The Raid, Gundala, Perempuan Tanah Jahanam. Judul-judul film ini pasti tidak asing di kuping KawanWH, kan? Ketiga film tersebut hanya sedikit dari jajaran karya kebanggaan Indonesia. Pada 10 November 2021 kemarin, Badan Perfilman Indonesia dan Kemendikbud Ristek RI baru saja menyelenggarakan Festival Film Indonesia (FFI) ke-41 dengan tema “Sejarah Film dan Media Baru”. Tahun ini, film Penyalin Cahaya karya Wregas Bhanuteja berhasil mencetak rekor dengan memenangkan 12 Piala Citra sekaligus, mengalahkan film Marlina Si Pembunuh dalam Empat Babak karya Mouly Surya yang memborong 10 piala pada tahun 2018.
Dilihat dari karya-karya yang mendapatkan nominasi dan memenangkan penghargaan FFI kemarin, dapat dikatakan jika sekarang industri perfilman Indonesia sedang memasuki gelombang baru.

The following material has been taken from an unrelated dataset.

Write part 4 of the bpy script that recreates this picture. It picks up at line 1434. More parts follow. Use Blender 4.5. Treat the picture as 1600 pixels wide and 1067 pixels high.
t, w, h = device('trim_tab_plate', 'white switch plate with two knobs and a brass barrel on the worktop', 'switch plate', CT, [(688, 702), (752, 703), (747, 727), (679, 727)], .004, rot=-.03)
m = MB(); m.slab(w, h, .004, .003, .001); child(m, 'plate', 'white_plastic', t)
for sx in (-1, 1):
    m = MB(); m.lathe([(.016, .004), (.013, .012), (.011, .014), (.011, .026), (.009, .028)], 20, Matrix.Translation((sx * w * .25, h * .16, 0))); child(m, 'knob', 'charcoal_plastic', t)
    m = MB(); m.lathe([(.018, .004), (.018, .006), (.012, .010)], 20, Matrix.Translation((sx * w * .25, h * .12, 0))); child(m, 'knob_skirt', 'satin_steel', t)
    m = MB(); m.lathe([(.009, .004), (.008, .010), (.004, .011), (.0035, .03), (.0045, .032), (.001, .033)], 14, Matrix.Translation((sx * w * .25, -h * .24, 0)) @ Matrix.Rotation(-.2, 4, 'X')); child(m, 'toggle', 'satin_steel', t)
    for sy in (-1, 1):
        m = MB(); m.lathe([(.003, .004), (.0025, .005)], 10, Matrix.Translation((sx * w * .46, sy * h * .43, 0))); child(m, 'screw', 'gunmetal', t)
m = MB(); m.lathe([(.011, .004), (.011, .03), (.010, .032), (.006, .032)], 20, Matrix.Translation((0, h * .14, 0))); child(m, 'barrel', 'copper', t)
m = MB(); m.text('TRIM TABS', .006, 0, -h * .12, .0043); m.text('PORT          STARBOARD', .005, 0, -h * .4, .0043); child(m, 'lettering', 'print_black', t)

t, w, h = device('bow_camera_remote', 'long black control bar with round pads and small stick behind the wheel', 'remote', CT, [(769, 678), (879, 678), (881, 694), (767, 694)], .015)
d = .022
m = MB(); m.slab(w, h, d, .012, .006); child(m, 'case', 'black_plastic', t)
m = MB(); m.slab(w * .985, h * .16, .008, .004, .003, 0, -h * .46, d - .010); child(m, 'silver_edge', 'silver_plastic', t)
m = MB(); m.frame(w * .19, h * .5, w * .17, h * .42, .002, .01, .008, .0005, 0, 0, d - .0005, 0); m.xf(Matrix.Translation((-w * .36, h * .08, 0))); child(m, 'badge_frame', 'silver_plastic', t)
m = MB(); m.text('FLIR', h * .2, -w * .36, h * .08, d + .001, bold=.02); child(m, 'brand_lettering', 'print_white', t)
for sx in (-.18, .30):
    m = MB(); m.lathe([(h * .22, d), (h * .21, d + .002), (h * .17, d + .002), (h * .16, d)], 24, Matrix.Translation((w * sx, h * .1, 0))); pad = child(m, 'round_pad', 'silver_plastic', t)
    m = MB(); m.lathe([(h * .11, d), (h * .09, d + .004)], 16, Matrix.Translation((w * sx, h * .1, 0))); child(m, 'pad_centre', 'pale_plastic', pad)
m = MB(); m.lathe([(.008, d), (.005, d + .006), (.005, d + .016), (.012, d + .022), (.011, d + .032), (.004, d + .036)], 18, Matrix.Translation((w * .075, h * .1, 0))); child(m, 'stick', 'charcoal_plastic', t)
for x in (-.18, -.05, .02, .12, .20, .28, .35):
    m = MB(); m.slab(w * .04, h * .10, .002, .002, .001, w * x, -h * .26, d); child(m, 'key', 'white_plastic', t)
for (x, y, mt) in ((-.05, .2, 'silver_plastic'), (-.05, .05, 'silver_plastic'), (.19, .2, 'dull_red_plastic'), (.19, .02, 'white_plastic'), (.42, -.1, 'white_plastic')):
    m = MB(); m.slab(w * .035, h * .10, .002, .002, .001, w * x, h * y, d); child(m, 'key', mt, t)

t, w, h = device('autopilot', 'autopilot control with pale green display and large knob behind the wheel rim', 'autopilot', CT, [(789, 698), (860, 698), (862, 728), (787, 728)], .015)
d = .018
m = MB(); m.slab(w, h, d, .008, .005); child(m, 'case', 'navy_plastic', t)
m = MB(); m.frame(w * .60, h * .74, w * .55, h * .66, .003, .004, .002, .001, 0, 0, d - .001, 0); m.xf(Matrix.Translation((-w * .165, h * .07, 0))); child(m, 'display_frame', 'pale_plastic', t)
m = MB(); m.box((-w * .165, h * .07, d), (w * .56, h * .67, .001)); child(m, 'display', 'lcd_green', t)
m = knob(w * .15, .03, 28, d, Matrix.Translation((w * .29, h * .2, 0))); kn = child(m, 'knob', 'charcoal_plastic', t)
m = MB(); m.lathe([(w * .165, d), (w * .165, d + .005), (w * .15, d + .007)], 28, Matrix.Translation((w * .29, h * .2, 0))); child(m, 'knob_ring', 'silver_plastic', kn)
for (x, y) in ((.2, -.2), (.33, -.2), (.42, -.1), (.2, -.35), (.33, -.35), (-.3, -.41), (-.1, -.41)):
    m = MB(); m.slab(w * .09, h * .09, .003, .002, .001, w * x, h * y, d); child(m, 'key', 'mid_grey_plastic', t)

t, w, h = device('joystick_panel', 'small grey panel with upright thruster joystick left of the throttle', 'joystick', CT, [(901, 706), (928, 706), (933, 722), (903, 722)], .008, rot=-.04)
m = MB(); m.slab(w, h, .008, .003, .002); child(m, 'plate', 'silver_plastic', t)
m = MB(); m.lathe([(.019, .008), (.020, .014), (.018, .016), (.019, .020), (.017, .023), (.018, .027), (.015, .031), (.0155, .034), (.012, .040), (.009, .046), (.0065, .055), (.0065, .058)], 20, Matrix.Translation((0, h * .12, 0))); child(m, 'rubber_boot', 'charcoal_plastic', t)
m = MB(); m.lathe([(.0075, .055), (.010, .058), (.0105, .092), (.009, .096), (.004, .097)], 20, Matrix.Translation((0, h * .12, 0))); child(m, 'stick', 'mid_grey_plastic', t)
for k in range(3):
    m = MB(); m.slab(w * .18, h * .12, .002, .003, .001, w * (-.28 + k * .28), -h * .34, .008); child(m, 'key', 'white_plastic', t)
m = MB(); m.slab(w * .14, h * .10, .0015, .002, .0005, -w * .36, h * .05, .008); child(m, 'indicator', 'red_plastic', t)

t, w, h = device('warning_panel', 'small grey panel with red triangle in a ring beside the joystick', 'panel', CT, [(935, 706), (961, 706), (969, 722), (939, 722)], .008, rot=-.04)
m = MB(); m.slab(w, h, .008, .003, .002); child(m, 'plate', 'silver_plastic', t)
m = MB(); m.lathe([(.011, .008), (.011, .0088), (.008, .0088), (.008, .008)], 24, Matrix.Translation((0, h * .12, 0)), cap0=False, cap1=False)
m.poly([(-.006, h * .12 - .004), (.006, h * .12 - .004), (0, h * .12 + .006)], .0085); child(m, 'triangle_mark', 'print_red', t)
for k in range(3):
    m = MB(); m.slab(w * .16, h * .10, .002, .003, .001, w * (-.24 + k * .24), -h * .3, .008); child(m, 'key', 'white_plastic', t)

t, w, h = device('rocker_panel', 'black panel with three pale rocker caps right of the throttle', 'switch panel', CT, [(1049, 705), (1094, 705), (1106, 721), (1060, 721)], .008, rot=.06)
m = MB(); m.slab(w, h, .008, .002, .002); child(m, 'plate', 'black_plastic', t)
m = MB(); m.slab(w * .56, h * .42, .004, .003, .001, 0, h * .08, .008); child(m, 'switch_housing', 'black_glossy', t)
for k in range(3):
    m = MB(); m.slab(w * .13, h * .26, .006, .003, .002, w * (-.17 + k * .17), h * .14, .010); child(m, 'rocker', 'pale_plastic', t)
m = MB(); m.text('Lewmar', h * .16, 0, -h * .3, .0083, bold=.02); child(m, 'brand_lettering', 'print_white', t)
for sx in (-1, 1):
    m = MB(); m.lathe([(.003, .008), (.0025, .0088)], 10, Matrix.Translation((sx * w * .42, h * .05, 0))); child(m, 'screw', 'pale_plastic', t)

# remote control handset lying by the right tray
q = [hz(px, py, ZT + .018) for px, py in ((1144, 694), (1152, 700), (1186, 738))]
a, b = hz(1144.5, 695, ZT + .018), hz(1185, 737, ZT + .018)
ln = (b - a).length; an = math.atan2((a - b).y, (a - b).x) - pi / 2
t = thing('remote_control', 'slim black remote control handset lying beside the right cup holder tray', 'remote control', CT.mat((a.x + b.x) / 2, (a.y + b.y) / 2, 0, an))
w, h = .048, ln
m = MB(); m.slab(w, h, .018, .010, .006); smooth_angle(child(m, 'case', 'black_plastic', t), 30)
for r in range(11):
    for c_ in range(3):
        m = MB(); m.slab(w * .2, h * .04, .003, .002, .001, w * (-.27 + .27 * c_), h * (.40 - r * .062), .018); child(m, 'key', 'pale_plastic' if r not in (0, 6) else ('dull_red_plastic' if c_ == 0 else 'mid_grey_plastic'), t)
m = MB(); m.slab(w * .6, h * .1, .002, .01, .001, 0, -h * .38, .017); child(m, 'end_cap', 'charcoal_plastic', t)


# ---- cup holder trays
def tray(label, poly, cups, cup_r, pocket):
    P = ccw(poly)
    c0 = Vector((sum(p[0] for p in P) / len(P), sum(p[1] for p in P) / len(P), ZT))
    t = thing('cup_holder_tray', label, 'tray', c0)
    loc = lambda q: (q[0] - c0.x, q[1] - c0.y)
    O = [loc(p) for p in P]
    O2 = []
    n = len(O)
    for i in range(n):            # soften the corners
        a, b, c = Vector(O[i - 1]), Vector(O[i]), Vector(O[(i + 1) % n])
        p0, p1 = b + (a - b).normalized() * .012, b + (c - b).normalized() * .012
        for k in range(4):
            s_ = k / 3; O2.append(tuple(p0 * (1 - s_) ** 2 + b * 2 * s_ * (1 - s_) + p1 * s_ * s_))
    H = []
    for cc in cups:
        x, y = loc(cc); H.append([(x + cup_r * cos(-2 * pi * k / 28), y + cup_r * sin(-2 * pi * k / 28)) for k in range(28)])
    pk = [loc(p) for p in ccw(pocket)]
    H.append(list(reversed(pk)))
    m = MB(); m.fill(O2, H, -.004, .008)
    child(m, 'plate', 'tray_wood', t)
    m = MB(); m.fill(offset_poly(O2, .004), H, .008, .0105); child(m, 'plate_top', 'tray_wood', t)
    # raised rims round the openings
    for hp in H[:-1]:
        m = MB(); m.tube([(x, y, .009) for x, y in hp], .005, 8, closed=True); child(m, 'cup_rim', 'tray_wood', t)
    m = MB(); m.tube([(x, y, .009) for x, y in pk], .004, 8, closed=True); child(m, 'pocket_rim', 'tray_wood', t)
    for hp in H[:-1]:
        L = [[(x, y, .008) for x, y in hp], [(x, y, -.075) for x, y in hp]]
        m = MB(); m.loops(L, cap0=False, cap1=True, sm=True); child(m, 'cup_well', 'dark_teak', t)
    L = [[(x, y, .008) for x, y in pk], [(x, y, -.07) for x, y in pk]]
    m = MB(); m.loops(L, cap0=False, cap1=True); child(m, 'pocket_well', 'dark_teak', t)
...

Indonesia mampu memproduksi berbagai karya yang tidak hanya diminati oleh masyarakat lokal namun juga internasional. Dengan kualitas produksi, acting, scriptwriting dan editing yang semakin berkembang, bisa dibilang akhir-akhir ini film-film Indonesia sudah dapat bersaing dengan film-film produksi negara-negara tetangga, bahkan film Hollywood sekalipun.
Peningkatan ini ditandai dengan semakin banyaknya film yang memenangkan penghargaan di luar negeri seperti film Sekala Niskala (2017) yang memenangkan penghargaan pada Tokyo FILMeX, Yuni (2021) yang mendapatkan penghargaan Platform Prize pada ajang Toronto International Film Festival, dan Seperti Dendam, Rindu Harus Dibayar Tuntas (2021) yang mendapat penghargaan film terbaik pada ajang Festival Film Locarno Swiss.
Film Indonesia juga sudah beberapa kali ditampilkan dalam screening berbagai festival film internasional seperti Cannes Film Festival, Sundance Film Festival, Berlin International Film Festival, dan Busan International Film Festival. Hal ini menunjukkan bagaimana film Indonesia semakin berkualitas dan dihargai oleh kalangan publik. Film-film Indonesia tidak hanya menyajikan visualisasi menarik namun cerita-cerita yang diambil juga menginspirasi dan dapat menjadi media edukasi. Seperti film Penyalin Cahaya karya Wregas Bhanuteja yang mengangkat cerita tentang kekerasan seksual dan film Kucumbu Tubuh Indahku karya Garin Nugroho yang mengangkat isu gender.
Lebih membanggakan lagi, film-film Indonesia seperti 27 Steps of May, Losmen Bu Broto, The Boy with Moving Image, dan Kadet 1947, sudah mendapatkan pengakuan dan akan tayang pada layanan over-the-top (OTT) elit seperti Netflix. Pada tahun 2020, Netflix bahkan menggandeng sutradara Indonesia seperti Nia Dinata dan Hadrah Daeng Ratu untuk memproduksi dua film original baru di Indonesia. Keren, kan?
Dengan semakin banyaknya film-film Indonesia dalam katalog Netflix, para sineas lokal tentu akan mempunyai kesempatan yang lebih luas untuk membagikan budaya Indonesia kepada semua orang dari seluruh penjuru dunia. Kemudahan akses film-film Indonesia dalam layanan OTT juga mendorong masyarakat untuk lebih mengapresiasi karya seni film dengan tidak menonton atau membeli bajakan.
Banyaknya penghargaan dan raihan prestasi yang diperoleh menunjukkan bahwa film-film produksi Indonesia sudah mengalami perkembangan yang signifikan. Meningkatnya kualitas produksi film-film Indonesia akan semakin mendorong lebih banyak masyarakat Indonesia untuk mengapresiasi film karya anak bangsa dan mengharumkan nama industri perfilman Indonesia. Semoga kedepannya Indonesia bisa mengeluarkan lebih banyak lagi film-film unik dan menginspirasi yang edukatif bagi masyarakat, ya! Tentunya, kita sebagai rakyat Indonesia harus turut mendukung dengan menonton di bioskop atau layanan OTT! Jadi, gimana KawanWH? Apakah kalian siap mendukung industri layar lebar Indonesia?